Hmmmm... I'm not at-all trained in maths, but my analysis is that all formulas and geometry are actually but an expression of percentages in relation to each other... ?
-
a galaxy would need 2.55 times (or is that percent?) more dark matter
That is a factor of 2.55, ie an increase of 155%.
Would the (hypothetical) physics of all the galaxies being 23% closer and 23% bigger have any bearing on individual galaxy rotational curve and velocity?
You could hypothetically imagine a galaxy from which all the dark matter is suddenly removed. The outer parts of this galaxy, deprived of the attraction of Dark Matter, would fly away into intergalactic space, never to return. The inner parts of the galaxy would fly out further, only to return, in highly elliptical orbits.
You could (hypothetically speaking) imagine that when you removed all the dark matter, you simultaneously increased the mass of all the visible matter by 23%, and shrunk the size of the galaxy by 23%, without changing the angular velocity of the stars. This would boost the gravitational attraction of the galaxy, enabling it to hold onto the outer stars. However, the galaxy would look quite different than it does now, with stars that are much brighter. The rotation curve of this new galaxy would be quite unlike what we see now, with the outer stars moving more slowly than the inner stars (after it settled down from this major disruption).
dispense with the idea of dark energy
I have ignored dark energy here. When you are talking about the scale of individual galaxies (or even clusters of galaxies), you can ignore dark energy in the current universe.
Some physicists have suggested that if Dark Energy is growing stronger over time, that clusters of galaxies could be torn apart, as could our galaxy, our solar system, the Earth, and even our atoms, in an event nicknamed the "Big Rip (http://en.wikipedia.org/wiki/Big_Rip)".
consider a non-expanding universe based purely on inter galactic gravitational and centrifugal forces?
Einstein did initially consider the universe to be non-expanding.
However, it was discovered that this is an unlikely scenario, requiring a big coincidence in certain values in the universe.
More likely is to find a universe that is expanding or contracting; a non-expanding universe is unstable, and will collapse.
As you suggest, a rotating universe may well be able to sustain itself against gravitational collapse into a "big crunch".
I'm not at-all trained in maths, but my analysis is that all formulas and geometry are actually but an expression of percentages in relation to each other... ?
Scientists, mathematicians and Engineers do like "invariants" - things that are true, regardless of the size. That way you only need to remember one fact, instead of different facts for different sizes.
So the angles of an equilateral triangle are all 60°.
If you increase the length by 23%, the angles are still all 60°. This is an invariant*.

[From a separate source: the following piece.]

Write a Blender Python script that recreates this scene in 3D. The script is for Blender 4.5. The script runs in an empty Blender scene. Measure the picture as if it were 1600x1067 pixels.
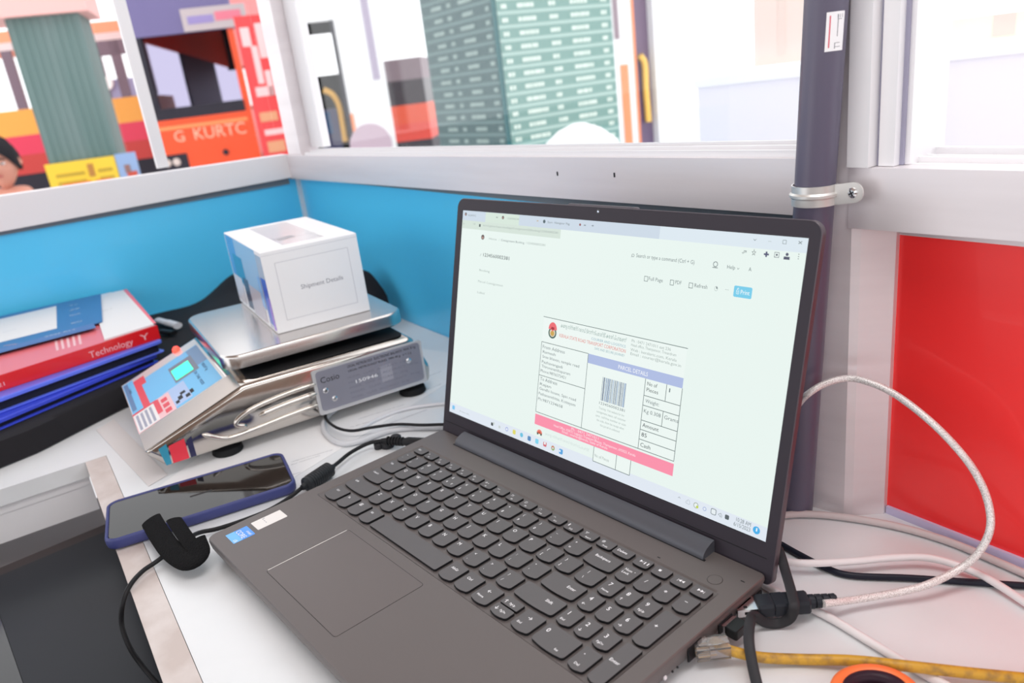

However, there are some things that change with scale in a defined way:
- So if you increase the radius of a sphere by 23%,
- the surface area of the sphere will increase by 51% = a factor of 1.51 = (1+23%)2
- and the volume will increase by 86% = a factor of 1.86 = (1+23%)3
- In this case, the "unchanged facts" are that the area increases as the square of the radius,
- and the volume increases as the cube of the radius;
- these invariants are expressed as a formula.
Note that just adding 23%+23% does not produce 51%, and adding 23%+23% +23% does not produce 86%. You can't just add and subtract, but for cosmology you must also multiply, take exponentials - and that is not even taking into account Einsteins relativity!
*I know I am ignoring non-Euclidean spacetime, but let's get beyond addition & subtraction of percentages, first...
-
By the way, the James Webb Space Telescope (http://en.wikipedia.org/wiki/James_Webb_Space_Telescope) is due to launch in a few years.
Because it operates at infra-red wavelengths, it is better able to peer through the galactic dust clouds which obscure the vision of Hubble and ground-based telescopes. This should allow a better census of stars, including rather dim stars.
This should allow astronomers to refine their models of the rotation curves of galaxies, and the concentration of dark matter.
-
Ok, lol... I can see that I am going to have to get my notebook out and mentally juggle this factor of 2.55 being an increase of 155% until I fully understand how...
(Well... To say so Evan, the means by which I came up with this 23% idea is far more complex than merely subtraction and addition of percentages. In fact I haven't got a clue what it is that I have done mathematically, but I have made a diagram on graph paper, to scale, and applied an idea that I am working on. This diagram, I think (scratches head), uses Pythagoras, square root, square to diagonal relationship and 2 kinds of squaring and the inverse square law, and constitutes a formula, (perhaps, chuckle) and from this diagram I have derived a mathematical expression of a formula (not expressed in percentages) describing my idea. I don't feel particularly interested in publishing either to the net at present, (I am not adverse to sending myself up a little, but there is a limit ;). ) If however you are curious enough, I am tech proficient to send you this diagram by email, if you provide me an email address via private message. I'd be really interested to know what the mathematical expression of this diagram would be! Warning, my idea is way out there, but on the other hand, it's not run of the mill boring either.)
Back to the parameters of this thread, yes, agreed, of course the universe must be either expanding or contracting. Looking at the contracting scenario, what interests me is exploring this hypothetical question of the distance between galaxies being 23% lesser, and the galaxies themselves being 23% greater in mass size as well as also being 23% closer together within the galaxy . (my idea and diagram takes care of light source brightness)
Would it be possible to derive the rotational curve and velocities that we observe of galaxies under the remit of this 23% bigger, and 23% closer consideration, without the necessity for dark matter or dark energy, if we also apply a contraction of the universes spacial dimensions that is proportional to distribution of mass?